> [Set task]
Without the pictures, write out all the lines below exactly as they appear.
— Start Data extract —
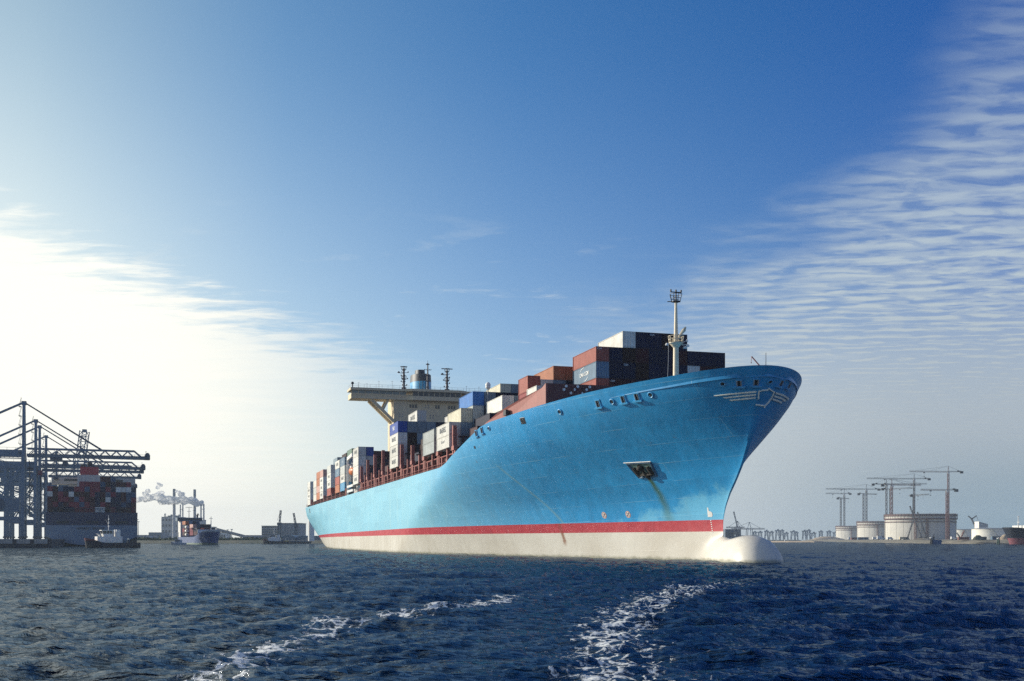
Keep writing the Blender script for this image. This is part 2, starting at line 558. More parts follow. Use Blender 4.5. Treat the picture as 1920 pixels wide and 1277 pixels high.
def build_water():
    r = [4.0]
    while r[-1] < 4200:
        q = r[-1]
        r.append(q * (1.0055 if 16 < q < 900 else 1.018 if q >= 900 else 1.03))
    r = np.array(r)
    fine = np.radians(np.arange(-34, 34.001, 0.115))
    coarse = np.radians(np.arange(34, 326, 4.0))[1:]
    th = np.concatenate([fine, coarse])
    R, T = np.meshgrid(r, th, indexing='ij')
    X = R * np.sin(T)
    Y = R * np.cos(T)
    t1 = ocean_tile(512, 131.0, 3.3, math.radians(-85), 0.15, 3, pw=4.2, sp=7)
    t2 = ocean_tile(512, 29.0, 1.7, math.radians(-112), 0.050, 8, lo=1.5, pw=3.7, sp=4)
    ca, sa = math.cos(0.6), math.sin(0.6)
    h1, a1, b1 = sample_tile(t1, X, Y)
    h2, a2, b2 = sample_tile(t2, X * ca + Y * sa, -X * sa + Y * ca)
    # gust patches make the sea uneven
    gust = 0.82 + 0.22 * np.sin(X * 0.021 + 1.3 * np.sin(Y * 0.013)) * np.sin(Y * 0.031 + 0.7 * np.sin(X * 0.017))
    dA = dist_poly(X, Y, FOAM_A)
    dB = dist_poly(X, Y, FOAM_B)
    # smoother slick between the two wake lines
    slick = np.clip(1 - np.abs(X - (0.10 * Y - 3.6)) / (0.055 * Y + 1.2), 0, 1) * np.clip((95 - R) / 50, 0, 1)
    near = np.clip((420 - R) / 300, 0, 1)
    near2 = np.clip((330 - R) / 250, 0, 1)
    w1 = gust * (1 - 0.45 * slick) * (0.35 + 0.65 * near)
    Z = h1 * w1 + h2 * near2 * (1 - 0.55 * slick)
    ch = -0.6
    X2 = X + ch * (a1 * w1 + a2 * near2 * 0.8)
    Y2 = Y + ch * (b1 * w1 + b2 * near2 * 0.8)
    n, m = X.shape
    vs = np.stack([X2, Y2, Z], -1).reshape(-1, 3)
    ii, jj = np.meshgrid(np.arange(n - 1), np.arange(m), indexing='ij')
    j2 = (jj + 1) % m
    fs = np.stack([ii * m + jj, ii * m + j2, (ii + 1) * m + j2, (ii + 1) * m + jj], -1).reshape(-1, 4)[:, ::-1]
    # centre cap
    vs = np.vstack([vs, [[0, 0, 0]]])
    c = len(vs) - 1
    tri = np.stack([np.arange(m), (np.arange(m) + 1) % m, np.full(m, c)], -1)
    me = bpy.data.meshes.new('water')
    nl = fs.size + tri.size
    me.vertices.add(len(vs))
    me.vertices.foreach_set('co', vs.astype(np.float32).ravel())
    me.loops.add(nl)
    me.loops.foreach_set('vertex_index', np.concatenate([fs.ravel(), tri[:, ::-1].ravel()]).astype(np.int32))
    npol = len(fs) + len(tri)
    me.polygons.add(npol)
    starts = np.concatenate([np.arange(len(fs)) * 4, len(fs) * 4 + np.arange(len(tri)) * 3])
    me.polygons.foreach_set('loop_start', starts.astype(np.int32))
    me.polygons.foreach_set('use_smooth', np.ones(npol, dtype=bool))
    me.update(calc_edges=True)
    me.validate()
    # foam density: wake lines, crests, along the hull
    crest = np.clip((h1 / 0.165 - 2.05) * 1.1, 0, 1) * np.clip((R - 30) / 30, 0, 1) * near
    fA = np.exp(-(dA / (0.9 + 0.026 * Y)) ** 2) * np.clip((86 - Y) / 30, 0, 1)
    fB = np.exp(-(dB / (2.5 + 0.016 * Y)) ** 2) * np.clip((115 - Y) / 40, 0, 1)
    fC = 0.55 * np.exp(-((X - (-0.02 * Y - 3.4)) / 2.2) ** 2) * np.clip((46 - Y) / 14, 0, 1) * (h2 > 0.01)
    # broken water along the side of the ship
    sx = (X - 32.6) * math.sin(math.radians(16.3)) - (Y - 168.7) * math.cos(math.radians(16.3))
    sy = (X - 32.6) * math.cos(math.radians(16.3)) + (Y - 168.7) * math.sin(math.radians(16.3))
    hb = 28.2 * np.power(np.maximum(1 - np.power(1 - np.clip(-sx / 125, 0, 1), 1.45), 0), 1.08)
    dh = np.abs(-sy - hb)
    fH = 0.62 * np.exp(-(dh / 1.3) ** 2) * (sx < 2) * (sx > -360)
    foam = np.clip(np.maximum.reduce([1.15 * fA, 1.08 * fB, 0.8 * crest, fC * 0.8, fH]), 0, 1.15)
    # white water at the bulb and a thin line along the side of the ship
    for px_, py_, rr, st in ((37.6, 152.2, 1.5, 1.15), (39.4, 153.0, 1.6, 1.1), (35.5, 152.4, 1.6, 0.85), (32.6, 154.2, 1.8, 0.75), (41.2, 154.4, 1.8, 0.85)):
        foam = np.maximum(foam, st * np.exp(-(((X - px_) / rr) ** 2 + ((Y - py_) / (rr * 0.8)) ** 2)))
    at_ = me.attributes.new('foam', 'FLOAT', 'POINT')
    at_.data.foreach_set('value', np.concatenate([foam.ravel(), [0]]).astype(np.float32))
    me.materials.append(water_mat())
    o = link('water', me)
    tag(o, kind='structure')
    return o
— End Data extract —
> [Exercise response]
Keep writing the Blender script for this image. This is part 2, starting at line 558. More parts follow. Use Blender 4.5. Treat the picture as 1920 pixels wide and 1277 pixels high.
def build_water():
    r = [4.0]
    while r[-1] < 4200:
        q = r[-1]
        r.append(q * (1.0055 if 16 < q < 900 else 1.018 if q >= 900 else 1.03))
    r = np.array(r)
    fine = np.radians(np.arange(-34, 34.001, 0.115))
    coarse = np.radians(np.arange(34, 326, 4.0))[1:]
    th = np.concatenate([fine, coarse])
    R, T = np.meshgrid(r, th, indexing='ij')
    X = R * np.sin(T)
    Y = R * np.cos(T)
    t1 = ocean_tile(512, 131.0, 3.3, math.radians(-85), 0.15, 3, pw=4.2, sp=7)
    t2 = ocean_tile(512, 29.0, 1.7, math.radians(-112), 0.050, 8, lo=1.5, pw=3.7, sp=4)
    ca, sa = math.cos(0.6), math.sin(0.6)
    h1, a1, b1 = sample_tile(t1, X, Y)
    h2, a2, b2 = sample_tile(t2, X * ca + Y * sa, -X * sa + Y * ca)
    # gust patches make the sea uneven
    gust = 0.82 + 0.22 * np.sin(X * 0.021 + 1.3 * np.sin(Y * 0.013)) * np.sin(Y * 0.031 + 0.7 * np.sin(X * 0.017))
    dA = dist_poly(X, Y, FOAM_A)
    dB = dist_poly(X, Y, FOAM_B)
    # smoother slick between the two wake lines
    slick = np.clip(1 - np.abs(X - (0.10 * Y - 3.6)) / (0.055 * Y + 1.2), 0, 1) * np.clip((95 - R) / 50, 0, 1)
    near = np.clip((420 - R) / 300, 0, 1)
    near2 = np.clip((330 - R) / 250, 0, 1)
    w1 = gust * (1 - 0.45 * slick) * (0.35 + 0.65 * near)
    Z = h1 * w1 + h2 * near2 * (1 - 0.55 * slick)
    ch = -0.6
    X2 = X + ch * (a1 * w1 + a2 * near2 * 0.8)
    Y2 = Y + ch * (b1 * w1 + b2 * near2 * 0.8)
    n, m = X.shape
    vs = np.stack([X2, Y2, Z], -1).reshape(-1, 3)
    ii, jj = np.meshgrid(np.arange(n - 1), np.arange(m), indexing='ij')
    j2 = (jj + 1) % m
    fs = np.stack([ii * m + jj, ii * m + j2, (ii + 1) * m + j2, (ii + 1) * m + jj], -1).reshape(-1, 4)[:, ::-1]
    # centre cap
    vs = np.vstack([vs, [[0, 0, 0]]])
    c = len(vs) - 1
    tri = np.stack([np.arange(m), (np.arange(m) + 1) % m, np.full(m, c)], -1)
    me = bpy.data.meshes.new('water')
    nl = fs.size + tri.size
    me.vertices.add(len(vs))
    me.vertices.foreach_set('co', vs.astype(np.float32).ravel())
    me.loops.add(nl)
    me.loops.foreach_set('vertex_index', np.concatenate([fs.ravel(), tri[:, ::-1].ravel()]).astype(np.int32))
    npol = len(fs) + len(tri)
    me.polygons.add(npol)
    starts = np.concatenate([np.arange(len(fs)) * 4, len(fs) * 4 + np.arange(len(tri)) * 3])
    me.polygons.foreach_set('loop_start', starts.astype(np.int32))
    me.polygons.foreach_set('use_smooth', np.ones(npol, dtype=bool))
    me.update(calc_edges=True)
    me.validate()
    # foam density: wake lines, crests, along the hull
    crest = np.clip((h1 / 0.165 - 2.05) * 1.1, 0, 1) * np.clip((R - 30) / 30, 0, 1) * near
    fA = np.exp(-(dA / (0.9 + 0.026 * Y)) ** 2) * np.clip((86 - Y) / 30, 0, 1)
    fB = np.exp(-(dB / (2.5 + 0.016 * Y)) ** 2) * np.clip((115 - Y) / 40, 0, 1)
    fC = 0.55 * np.exp(-((X - (-0.02 * Y - 3.4)) / 2.2) ** 2) * np.clip((46 - Y) / 14, 0, 1) * (h2 > 0.01)
    # broken water along the side of the ship
    sx = (X - 32.6) * math.sin(math.radians(16.3)) - (Y - 168.7) * math.cos(math.radians(16.3))
    sy = (X - 32.6) * math.cos(math.radians(16.3)) + (Y - 168.7) * math.sin(math.radians(16.3))
    hb = 28.2 * np.power(np.maximum(1 - np.power(1 - np.clip(-sx / 125, 0, 1), 1.45), 0), 1.08)
    dh = np.abs(-sy - hb)
    fH = 0.62 * np.exp(-(dh / 1.3) ** 2) * (sx < 2) * (sx > -360)
    foam = np.clip(np.maximum.reduce([1.15 * fA, 1.08 * fB, 0.8 * crest, fC * 0.8, fH]), 0, 1.15)
    # white water at the bulb and a thin line along the side of the ship
    for px_, py_, rr, st in ((37.6, 152.2, 1.5, 1.15), (39.4, 153.0, 1.6, 1.1), (35.5, 152.4, 1.6, 0.85), (32.6, 154.2, 1.8, 0.75), (41.2, 154.4, 1.8, 0.85)):
        foam = np.maximum(foam, st * np.exp(-(((X - px_) / rr) ** 2 + ((Y - py_) / (rr * 0.8)) ** 2)))
    at_ = me.attributes.new('foam', 'FLOAT', 'POINT')
    at_.data.foreach_set('value', np.concatenate([foam.ravel(), [0]]).astype(np.float32))
    me.materials.append(water_mat())
    o = link('water', me)
    tag(o, kind='structure')
    return o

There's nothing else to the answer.